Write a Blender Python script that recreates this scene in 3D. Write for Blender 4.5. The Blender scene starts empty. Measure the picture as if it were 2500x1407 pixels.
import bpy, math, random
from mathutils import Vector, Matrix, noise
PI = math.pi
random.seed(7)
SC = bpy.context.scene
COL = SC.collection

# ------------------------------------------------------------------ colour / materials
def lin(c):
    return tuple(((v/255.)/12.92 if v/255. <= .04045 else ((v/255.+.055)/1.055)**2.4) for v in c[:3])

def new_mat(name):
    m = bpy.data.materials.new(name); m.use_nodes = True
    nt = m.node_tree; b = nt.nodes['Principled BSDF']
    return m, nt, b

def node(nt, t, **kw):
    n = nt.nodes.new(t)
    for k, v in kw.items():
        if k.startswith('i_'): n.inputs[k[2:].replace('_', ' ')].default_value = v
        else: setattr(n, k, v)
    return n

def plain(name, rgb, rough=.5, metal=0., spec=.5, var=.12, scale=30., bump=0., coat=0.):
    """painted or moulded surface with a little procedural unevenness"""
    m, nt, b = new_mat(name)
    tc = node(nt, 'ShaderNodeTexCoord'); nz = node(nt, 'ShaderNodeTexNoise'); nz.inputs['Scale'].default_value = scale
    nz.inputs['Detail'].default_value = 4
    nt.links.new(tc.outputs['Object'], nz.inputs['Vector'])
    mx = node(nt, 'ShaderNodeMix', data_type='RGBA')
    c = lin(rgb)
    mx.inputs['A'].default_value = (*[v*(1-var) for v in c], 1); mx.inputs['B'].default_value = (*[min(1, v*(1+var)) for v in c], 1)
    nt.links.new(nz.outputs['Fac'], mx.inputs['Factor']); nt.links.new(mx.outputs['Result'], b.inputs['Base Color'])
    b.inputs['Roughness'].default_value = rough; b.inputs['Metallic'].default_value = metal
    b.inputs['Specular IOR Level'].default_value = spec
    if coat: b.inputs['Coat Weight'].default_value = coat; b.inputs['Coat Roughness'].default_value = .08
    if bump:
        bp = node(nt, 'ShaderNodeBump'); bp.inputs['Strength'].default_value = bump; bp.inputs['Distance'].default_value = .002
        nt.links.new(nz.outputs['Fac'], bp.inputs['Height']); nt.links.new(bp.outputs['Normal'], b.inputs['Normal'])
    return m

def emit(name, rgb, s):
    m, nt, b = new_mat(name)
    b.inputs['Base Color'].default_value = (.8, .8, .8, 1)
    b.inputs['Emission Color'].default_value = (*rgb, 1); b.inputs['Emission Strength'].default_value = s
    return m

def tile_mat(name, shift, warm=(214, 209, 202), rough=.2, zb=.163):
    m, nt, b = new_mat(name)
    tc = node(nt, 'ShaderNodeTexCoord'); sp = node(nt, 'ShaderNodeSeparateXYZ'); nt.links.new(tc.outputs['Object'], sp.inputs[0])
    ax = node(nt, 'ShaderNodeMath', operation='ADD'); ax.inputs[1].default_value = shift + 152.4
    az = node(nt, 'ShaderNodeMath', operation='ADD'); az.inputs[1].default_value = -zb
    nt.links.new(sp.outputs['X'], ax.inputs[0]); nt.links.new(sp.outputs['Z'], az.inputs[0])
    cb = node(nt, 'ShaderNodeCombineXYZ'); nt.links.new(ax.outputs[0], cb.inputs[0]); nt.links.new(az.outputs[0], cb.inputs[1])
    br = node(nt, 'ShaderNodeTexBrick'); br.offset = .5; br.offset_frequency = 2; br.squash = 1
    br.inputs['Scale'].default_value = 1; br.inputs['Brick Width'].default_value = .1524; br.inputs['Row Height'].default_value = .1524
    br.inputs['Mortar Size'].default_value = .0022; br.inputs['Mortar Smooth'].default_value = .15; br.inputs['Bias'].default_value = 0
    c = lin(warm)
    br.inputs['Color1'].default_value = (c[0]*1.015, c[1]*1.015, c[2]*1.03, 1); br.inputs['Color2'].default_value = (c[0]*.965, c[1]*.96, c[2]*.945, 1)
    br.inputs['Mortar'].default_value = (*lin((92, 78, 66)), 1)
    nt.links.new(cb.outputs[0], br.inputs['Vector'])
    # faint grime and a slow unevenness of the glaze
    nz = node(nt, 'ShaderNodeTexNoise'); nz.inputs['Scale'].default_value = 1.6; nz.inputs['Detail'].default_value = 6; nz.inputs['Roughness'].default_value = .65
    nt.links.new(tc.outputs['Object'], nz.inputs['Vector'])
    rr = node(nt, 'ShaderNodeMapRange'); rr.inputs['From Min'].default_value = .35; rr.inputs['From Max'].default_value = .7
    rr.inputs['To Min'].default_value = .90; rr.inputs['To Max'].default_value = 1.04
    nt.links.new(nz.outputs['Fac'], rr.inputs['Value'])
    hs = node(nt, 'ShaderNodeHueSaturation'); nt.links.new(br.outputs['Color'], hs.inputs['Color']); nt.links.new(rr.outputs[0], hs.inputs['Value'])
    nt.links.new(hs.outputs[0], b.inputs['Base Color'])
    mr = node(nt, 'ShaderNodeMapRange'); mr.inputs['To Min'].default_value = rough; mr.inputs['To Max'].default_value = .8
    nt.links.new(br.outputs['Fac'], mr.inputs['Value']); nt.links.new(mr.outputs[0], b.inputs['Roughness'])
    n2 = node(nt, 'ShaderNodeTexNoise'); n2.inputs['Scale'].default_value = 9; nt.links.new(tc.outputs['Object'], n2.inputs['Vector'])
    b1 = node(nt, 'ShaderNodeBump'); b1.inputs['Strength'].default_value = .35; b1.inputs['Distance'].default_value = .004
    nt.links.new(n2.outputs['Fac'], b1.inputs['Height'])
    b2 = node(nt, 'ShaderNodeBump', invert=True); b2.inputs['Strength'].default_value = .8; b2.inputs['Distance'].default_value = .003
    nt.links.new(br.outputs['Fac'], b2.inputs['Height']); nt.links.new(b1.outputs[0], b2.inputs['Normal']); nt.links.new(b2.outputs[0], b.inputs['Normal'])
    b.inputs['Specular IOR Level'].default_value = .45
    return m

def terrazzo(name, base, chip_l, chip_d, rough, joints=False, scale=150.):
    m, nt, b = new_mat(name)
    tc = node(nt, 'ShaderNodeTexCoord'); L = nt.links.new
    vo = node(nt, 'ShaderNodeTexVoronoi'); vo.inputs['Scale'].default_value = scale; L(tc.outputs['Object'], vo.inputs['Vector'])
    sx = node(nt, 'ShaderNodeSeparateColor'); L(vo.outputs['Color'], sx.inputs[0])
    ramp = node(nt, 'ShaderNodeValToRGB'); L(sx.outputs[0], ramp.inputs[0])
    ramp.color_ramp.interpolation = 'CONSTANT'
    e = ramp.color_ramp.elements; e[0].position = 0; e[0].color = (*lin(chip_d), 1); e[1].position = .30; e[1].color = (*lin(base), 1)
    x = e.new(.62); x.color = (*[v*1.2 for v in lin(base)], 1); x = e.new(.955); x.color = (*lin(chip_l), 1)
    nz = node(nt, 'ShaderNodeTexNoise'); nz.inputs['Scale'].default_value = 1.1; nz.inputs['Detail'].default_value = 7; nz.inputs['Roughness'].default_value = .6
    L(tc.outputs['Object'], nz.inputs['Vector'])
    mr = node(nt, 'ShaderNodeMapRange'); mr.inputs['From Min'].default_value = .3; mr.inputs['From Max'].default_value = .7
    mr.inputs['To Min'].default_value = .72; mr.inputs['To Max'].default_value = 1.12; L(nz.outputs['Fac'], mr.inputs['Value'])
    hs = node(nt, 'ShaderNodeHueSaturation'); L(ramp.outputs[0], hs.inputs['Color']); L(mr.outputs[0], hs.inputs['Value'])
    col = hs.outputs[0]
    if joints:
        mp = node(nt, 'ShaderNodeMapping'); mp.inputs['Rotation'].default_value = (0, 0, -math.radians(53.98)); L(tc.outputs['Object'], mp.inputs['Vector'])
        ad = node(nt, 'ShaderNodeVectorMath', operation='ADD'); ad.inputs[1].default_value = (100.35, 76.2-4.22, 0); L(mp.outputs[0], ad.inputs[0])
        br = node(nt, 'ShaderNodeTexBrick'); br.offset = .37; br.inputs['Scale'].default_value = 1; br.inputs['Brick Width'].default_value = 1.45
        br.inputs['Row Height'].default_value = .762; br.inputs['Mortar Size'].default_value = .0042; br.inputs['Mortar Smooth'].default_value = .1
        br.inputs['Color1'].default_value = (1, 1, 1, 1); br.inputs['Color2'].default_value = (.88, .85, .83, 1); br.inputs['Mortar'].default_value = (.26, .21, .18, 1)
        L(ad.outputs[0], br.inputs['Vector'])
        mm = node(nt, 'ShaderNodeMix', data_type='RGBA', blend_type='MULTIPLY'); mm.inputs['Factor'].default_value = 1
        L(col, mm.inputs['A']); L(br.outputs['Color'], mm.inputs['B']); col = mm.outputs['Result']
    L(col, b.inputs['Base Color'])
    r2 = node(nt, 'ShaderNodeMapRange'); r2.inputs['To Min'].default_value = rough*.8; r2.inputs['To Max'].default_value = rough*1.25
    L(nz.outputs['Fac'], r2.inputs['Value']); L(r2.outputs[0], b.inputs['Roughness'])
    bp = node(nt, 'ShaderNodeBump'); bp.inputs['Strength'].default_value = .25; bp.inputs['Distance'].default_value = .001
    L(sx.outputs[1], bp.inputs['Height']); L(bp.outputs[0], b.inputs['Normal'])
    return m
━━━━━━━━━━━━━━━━
From the first line of the listing above to the line with "return tuple(((v/255.)/12.92 if", please transcribe each line exactly, both ends included, and nothing beyond that.

**Completed task**
Write a Blender Python script that recreates this scene in 3D. Write for Blender 4.5. The Blender scene starts empty. Measure the picture as if it were 2500x1407 pixels.
import bpy, math, random
from mathutils import Vector, Matrix, noise
PI = math.pi
random.seed(7)
SC = bpy.context.scene
COL = SC.collection

# ------------------------------------------------------------------ colour / materials
def lin(c):
    return tuple(((v/255.)/12.92 if v/255. <= .04045 else ((v/255.+.055)/1.055)**2.4) for v in c[:3])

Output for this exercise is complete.